CISOs have to be more open to new security solutions to meet the challenge of staff signing up for cloud services behind their backs, a business and IT audience has been warned.
Most infosec pros are still trying to secure the perimeter of their organizations, complained Mark Zimmerman, CIO of Toronto’s MaRS Discovery District, a hub for some 300 startups. But he said, “in a world of bring your own devices, app stores, and cloud applications, (we are witnessing) a model that doesn’t do us justice any more.”
Most organizations have a fixed process for buying applications, but for cloud apps — everything from Salesforce to Dropbox to Gmail — any employee can sign up. “Business leaders are going to route around us (IT) unless we figure out ways to support that need,” he said, “and I suggest they already are.”
IT needs to find solutions that give visibility and security to cloud solutions. “This is also a huge opportunity,” he said, adding that cloud applications enable us to
“leap frog or play catch up quickly” to countries with greater productivity and investment in research and development compared to Canada.
“(We should) treat this as not as something we are afraid of, but something we can use to narrow the IT gap in the Canadian landscape,” he said. “We need to figure out how we move from the department of no (cloud apps) to the department of ‘Yes,’ or at least ‘Yes, but,’ (only use these).”
For example, MaRS uses a cloud access broker to examine network traffic and enforce security policies, he added.
Still, he noted that while the hub has 41 approved cloud apps for its member startups, a recent survey showed another 371 unapproved apps were in use.

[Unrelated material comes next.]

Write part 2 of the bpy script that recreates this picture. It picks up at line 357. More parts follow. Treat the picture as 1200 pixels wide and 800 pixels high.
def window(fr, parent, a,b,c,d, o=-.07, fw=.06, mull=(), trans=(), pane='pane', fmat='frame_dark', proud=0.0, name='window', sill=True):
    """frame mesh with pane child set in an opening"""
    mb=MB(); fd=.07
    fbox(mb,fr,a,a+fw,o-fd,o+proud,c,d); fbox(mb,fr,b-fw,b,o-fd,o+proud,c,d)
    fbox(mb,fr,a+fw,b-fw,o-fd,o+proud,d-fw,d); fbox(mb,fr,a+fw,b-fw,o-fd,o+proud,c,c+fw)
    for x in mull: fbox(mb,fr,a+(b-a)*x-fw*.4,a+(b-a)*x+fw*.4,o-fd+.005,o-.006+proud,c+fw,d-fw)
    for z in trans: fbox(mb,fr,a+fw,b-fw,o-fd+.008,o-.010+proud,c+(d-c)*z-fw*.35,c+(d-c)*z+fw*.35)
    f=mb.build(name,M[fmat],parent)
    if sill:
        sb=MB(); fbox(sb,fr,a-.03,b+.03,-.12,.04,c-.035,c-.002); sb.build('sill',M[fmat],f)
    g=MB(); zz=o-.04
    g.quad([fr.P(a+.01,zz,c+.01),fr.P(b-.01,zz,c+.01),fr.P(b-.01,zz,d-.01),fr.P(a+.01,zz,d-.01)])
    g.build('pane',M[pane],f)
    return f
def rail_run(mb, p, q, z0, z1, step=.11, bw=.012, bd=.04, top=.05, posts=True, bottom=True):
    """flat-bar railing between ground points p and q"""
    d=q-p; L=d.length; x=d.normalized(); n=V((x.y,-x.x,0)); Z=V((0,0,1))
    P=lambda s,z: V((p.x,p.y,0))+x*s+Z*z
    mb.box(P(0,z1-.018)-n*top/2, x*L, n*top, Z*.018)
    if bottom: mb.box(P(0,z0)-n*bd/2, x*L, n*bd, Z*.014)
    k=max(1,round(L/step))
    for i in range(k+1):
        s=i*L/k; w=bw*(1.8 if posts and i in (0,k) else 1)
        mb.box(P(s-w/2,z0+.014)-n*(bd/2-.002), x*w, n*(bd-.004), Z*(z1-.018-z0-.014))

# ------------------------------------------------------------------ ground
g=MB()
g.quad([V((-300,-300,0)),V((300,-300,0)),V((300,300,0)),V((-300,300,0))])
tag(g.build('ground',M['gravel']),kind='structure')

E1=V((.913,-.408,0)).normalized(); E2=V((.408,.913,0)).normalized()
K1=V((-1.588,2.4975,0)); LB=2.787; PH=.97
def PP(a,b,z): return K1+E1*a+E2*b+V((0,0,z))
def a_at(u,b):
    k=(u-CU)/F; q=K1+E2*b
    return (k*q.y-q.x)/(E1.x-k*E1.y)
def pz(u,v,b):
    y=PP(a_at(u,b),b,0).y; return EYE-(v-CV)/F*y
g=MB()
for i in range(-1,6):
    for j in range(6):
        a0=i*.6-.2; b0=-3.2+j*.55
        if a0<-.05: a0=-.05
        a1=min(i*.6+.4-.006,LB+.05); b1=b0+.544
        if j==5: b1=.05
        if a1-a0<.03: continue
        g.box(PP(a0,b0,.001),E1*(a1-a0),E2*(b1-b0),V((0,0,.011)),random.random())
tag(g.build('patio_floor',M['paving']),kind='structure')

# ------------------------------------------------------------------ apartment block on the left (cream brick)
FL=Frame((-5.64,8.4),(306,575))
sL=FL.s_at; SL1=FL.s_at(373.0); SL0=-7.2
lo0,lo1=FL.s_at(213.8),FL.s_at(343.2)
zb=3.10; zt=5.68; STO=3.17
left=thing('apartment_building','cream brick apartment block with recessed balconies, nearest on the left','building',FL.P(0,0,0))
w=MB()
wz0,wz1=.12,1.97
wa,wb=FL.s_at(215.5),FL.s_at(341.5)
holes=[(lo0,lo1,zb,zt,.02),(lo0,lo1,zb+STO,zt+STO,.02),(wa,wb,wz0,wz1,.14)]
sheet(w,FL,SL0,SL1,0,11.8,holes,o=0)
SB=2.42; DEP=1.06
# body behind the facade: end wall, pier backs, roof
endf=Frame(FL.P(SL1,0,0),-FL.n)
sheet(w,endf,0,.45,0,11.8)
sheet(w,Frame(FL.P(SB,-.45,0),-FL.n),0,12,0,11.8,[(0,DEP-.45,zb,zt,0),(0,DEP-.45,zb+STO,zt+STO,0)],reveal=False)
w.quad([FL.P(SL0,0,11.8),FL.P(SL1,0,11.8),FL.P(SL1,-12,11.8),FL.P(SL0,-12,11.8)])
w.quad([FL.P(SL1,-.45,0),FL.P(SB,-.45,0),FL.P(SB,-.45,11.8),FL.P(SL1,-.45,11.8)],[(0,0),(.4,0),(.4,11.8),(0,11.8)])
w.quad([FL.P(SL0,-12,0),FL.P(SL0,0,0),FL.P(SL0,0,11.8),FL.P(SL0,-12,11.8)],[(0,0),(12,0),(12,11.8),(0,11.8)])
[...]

He was speaking at a cloud security panel discussion Thursday sponsored by cloud access broker Netskope and data classification software provider Titus Inc. as part of Data Privacy Day.
The audience also heard Michael Dundas, former global head of network security for a financial institution who has just been hired by the Toronto-based solutions provider Herjavec Group, warn that current data loss prevention software doesn’t meet the security holes cloud applications open up.
Once staff lift sensitive data into the cloud IT has no idea where it will go, he said. “We don’t have control of the infrastructure anymore.”
In an interview, Dundas said that too many CSOs are “relying on traditional solutions, because that’s what they’ve done…they’ve really got to push their teams, look at those new technologies.”
At the former financial institution he worked for — which he wouldn’t name — “we were successful at managing it…we were able to take a proactive role from the perimeter and the endpoint standpoint. We introduced a lot of newer technologies that brought them further ahead of other FIs,” he said, adding that this was in part because IT was less “risk adverse” than others.
Finally, the audience heard former Ontario privacy commissioner Ann Cavoukian warn organizations that personally-identifiable information of customers and employees isn’t owned by them.
“Don’t treat data as an asset that belongs to you. You may have custody and control over that data, but it doesn’t belong to you. You have a duty of care. You have obligation to protect that data and ensure that the individual to whom the data relates is aware of what you’re doing.”
Now head of Ryerson University’s Privacy and Big Data Institute, Cavoukian is known for creating the Privacy By Design principles which maintains that privacy can be built into applications and business processes.
There doesn’t have to be a trade-off between security and privacy, she said — organizations can have both by giving customers control over personal data. For only they know how much privacy they want to surrender, she explained.
She also urged organizations to anonymize the data they have if they want to share it.
Most data breaches are unknown, unchallenged and unregulated, Cavoukian argued, and in an era of the Internet of Things everything is connected. “If we don’t embed privacy proactively, we’re going to lose the game.”